• [WHAT THE EXERCISE ASKS]
Look through the records that follow. Copy every line containing the word "Treat".

═══ PROVIDED INFORMATION ═══

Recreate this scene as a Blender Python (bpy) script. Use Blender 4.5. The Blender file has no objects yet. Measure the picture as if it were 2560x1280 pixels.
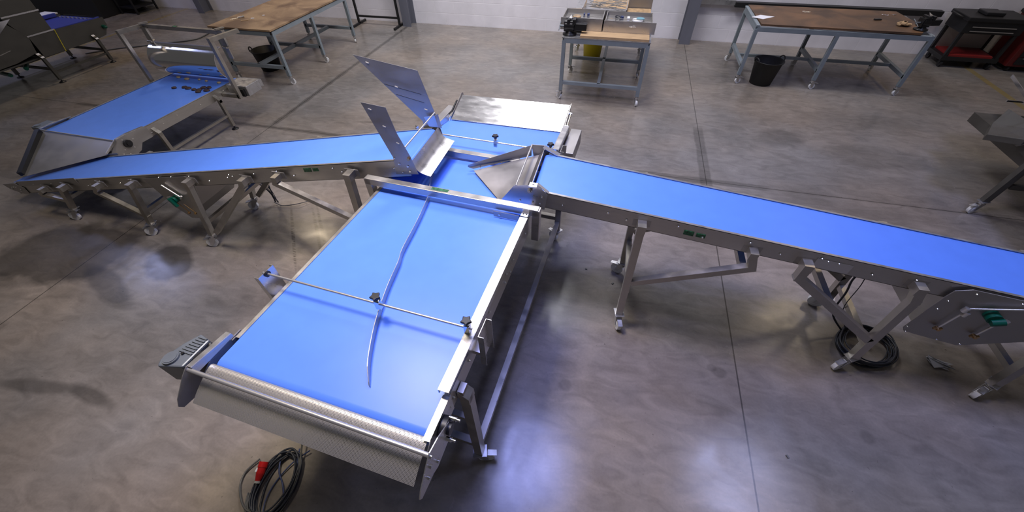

═══
═══ PROVIDED INFORMATION ═══

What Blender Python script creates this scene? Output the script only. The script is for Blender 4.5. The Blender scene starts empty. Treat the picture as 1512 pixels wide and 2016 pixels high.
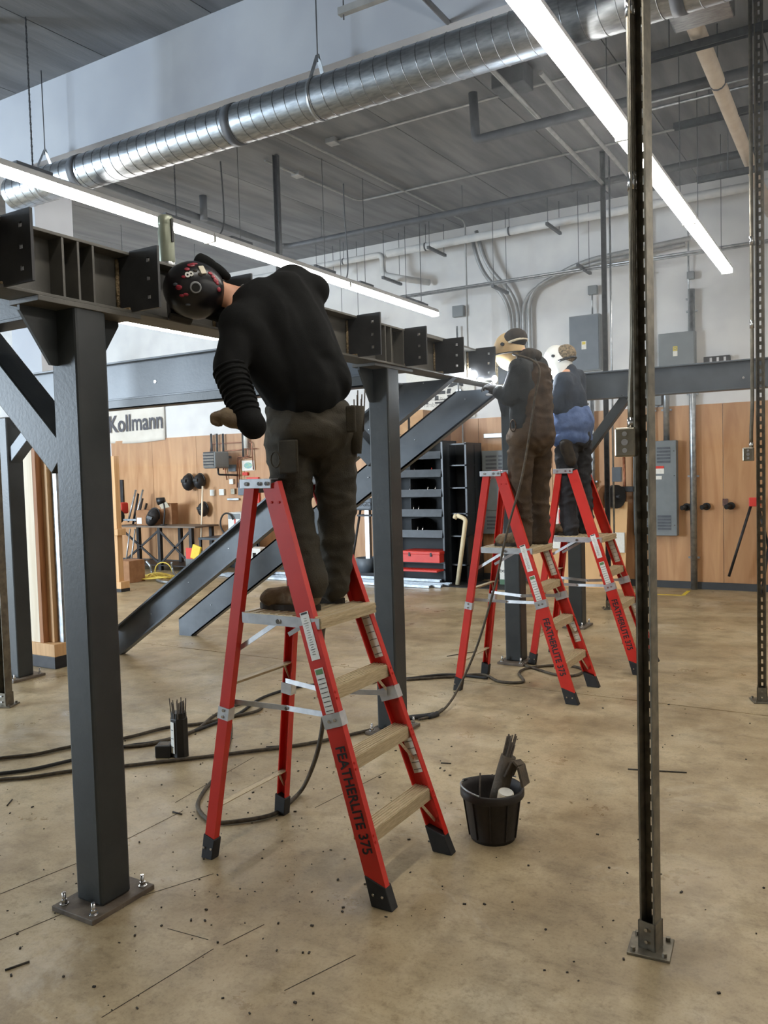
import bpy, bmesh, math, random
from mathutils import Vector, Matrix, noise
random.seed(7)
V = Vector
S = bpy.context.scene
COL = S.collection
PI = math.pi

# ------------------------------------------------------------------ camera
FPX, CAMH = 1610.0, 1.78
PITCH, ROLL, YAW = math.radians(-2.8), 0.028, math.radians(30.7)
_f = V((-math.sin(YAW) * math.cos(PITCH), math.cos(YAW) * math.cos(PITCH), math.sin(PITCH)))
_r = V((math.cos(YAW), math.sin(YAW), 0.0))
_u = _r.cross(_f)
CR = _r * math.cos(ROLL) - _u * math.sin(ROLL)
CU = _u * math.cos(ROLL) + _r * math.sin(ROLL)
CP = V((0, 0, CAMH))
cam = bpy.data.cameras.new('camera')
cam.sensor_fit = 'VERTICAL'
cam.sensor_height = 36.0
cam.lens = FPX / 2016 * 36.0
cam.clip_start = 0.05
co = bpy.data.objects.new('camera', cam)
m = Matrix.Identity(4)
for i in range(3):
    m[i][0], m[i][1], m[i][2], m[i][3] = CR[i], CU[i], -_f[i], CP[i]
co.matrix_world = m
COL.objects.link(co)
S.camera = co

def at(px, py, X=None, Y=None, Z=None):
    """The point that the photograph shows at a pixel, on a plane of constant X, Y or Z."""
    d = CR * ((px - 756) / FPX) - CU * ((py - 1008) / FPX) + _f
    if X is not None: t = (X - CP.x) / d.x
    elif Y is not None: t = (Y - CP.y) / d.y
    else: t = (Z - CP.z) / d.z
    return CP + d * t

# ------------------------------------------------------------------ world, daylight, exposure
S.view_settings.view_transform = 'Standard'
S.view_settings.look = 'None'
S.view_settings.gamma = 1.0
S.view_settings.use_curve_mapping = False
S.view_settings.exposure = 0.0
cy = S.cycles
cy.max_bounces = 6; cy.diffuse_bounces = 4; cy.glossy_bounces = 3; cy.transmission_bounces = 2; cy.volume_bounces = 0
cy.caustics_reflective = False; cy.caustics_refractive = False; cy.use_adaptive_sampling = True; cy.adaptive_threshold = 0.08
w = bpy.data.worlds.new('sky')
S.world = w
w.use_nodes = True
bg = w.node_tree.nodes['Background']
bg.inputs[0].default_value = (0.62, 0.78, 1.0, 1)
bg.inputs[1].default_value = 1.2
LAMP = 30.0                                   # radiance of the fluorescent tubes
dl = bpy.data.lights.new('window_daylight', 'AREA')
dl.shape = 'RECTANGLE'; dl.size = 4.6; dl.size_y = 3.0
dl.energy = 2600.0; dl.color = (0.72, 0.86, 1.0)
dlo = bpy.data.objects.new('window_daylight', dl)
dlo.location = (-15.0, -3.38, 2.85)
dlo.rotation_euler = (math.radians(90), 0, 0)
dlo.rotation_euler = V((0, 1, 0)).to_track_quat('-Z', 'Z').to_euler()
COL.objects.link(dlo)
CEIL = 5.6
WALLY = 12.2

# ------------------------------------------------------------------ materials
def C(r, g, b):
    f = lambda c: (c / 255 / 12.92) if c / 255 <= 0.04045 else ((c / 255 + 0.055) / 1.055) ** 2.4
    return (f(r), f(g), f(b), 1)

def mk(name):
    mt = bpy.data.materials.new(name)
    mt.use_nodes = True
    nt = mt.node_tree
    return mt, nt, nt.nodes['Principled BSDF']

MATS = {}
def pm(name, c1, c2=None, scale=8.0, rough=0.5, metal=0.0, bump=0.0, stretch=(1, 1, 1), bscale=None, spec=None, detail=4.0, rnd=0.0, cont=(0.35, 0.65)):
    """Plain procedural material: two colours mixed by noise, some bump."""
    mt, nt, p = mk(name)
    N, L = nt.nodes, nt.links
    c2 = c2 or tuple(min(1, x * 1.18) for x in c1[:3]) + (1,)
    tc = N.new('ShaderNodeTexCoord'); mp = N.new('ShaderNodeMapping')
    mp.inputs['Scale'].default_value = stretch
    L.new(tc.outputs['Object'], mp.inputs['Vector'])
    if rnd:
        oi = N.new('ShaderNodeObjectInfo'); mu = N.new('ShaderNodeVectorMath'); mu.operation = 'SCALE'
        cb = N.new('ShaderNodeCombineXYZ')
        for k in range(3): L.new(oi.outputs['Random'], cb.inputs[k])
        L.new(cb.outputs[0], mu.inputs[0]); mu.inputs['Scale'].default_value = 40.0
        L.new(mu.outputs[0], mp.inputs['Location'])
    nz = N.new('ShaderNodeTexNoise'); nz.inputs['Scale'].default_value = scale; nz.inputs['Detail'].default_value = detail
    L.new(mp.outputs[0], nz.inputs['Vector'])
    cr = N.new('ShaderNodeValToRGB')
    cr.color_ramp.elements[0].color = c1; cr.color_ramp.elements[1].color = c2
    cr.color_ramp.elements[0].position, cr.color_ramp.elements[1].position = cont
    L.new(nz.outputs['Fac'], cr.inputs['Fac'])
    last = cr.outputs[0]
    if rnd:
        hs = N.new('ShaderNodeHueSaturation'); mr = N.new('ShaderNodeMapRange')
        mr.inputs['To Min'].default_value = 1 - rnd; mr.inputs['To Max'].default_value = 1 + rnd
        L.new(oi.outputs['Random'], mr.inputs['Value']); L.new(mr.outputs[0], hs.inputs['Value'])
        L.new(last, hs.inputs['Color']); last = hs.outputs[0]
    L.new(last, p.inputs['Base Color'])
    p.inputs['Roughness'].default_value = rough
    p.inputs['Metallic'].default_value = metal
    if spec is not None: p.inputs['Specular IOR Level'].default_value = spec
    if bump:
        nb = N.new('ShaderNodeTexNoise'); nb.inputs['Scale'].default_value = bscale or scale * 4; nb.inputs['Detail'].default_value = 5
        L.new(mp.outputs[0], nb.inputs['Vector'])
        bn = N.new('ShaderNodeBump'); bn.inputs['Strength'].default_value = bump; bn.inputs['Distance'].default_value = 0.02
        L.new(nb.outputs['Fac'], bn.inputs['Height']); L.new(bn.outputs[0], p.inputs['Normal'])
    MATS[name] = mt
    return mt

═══
═══ PROVIDED INFORMATION ═══

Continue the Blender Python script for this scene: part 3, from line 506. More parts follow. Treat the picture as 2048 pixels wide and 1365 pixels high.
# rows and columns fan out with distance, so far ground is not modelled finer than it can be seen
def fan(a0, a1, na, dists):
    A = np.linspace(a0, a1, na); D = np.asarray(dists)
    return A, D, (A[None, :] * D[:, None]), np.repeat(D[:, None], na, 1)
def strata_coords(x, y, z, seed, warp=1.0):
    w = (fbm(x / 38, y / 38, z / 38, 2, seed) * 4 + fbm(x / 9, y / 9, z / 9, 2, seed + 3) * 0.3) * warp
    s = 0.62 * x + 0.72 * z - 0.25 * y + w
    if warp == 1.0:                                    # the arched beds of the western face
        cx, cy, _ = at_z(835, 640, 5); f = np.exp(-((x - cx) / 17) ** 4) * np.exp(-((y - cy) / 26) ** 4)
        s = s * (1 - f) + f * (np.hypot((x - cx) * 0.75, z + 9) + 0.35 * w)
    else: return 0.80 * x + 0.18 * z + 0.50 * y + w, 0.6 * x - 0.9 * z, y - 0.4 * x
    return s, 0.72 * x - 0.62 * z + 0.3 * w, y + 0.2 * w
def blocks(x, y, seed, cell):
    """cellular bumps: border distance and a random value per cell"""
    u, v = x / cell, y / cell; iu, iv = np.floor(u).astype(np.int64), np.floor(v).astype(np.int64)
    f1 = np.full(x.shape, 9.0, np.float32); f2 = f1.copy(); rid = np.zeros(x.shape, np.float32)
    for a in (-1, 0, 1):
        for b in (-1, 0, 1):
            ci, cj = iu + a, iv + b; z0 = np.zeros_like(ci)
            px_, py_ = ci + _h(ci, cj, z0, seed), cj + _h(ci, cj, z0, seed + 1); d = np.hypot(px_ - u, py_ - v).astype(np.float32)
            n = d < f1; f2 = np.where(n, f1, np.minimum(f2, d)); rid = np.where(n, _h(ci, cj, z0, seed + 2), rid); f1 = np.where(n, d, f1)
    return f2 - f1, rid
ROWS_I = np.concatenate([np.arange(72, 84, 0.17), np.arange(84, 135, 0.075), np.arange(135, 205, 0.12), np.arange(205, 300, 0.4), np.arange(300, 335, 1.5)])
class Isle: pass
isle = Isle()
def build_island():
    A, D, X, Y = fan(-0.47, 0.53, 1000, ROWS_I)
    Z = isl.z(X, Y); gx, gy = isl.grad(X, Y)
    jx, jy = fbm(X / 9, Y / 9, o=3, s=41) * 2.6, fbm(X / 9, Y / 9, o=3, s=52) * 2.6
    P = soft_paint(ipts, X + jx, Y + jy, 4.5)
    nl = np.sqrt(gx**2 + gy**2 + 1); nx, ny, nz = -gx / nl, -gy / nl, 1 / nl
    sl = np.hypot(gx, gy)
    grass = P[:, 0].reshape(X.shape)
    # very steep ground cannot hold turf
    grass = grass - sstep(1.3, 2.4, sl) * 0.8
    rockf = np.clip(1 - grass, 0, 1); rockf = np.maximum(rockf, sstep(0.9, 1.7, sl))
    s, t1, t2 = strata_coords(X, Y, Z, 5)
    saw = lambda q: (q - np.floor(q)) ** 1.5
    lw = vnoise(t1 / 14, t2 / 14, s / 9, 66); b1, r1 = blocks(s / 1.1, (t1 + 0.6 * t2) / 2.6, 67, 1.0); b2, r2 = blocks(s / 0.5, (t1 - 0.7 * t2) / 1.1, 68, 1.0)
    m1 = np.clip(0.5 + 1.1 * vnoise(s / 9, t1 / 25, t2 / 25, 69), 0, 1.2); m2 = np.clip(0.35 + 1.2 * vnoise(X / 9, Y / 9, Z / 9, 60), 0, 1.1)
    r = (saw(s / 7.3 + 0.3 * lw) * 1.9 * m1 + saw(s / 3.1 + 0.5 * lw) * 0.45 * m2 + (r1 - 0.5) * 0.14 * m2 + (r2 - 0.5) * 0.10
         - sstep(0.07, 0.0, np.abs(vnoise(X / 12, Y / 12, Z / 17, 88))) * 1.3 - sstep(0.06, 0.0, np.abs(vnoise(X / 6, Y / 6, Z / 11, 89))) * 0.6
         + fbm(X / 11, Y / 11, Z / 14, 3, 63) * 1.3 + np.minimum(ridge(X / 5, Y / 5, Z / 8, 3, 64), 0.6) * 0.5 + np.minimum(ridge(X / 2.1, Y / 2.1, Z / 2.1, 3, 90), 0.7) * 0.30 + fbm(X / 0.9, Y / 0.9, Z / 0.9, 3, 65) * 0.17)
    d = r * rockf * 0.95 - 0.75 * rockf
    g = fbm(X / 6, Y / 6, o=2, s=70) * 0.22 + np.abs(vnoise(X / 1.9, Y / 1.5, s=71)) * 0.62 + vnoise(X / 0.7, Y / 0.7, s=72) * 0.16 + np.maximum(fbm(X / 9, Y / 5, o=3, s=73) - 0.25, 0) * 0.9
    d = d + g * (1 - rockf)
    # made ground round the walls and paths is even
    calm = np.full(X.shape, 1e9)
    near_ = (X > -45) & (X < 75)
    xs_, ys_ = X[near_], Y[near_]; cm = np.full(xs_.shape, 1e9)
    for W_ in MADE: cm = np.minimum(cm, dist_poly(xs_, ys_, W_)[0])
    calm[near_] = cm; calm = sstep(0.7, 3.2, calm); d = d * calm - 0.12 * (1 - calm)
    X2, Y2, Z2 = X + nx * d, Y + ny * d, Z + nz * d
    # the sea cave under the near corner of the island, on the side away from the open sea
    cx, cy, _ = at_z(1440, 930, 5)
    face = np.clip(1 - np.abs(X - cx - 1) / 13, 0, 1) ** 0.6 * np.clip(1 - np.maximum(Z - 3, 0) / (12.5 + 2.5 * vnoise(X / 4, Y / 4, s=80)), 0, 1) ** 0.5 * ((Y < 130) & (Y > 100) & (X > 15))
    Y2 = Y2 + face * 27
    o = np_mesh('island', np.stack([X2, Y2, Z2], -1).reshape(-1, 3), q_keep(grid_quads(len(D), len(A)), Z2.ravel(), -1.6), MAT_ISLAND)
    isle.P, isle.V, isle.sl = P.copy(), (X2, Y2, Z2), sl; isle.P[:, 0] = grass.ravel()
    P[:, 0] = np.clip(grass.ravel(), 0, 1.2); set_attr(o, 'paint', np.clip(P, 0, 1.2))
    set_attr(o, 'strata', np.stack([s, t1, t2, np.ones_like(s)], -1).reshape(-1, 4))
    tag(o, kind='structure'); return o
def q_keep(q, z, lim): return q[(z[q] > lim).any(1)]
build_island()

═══

• [CORRECT RESPONSE]
What Blender Python script creates this scene? Output the script only. The script is for Blender 4.5. The Blender scene starts empty. Treat the picture as 1512 pixels wide and 2016 pixels high.
Continue the Blender Python script for this scene: part 3, from line 506. More parts follow. Treat the picture as 2048 pixels wide and 1365 pixels high.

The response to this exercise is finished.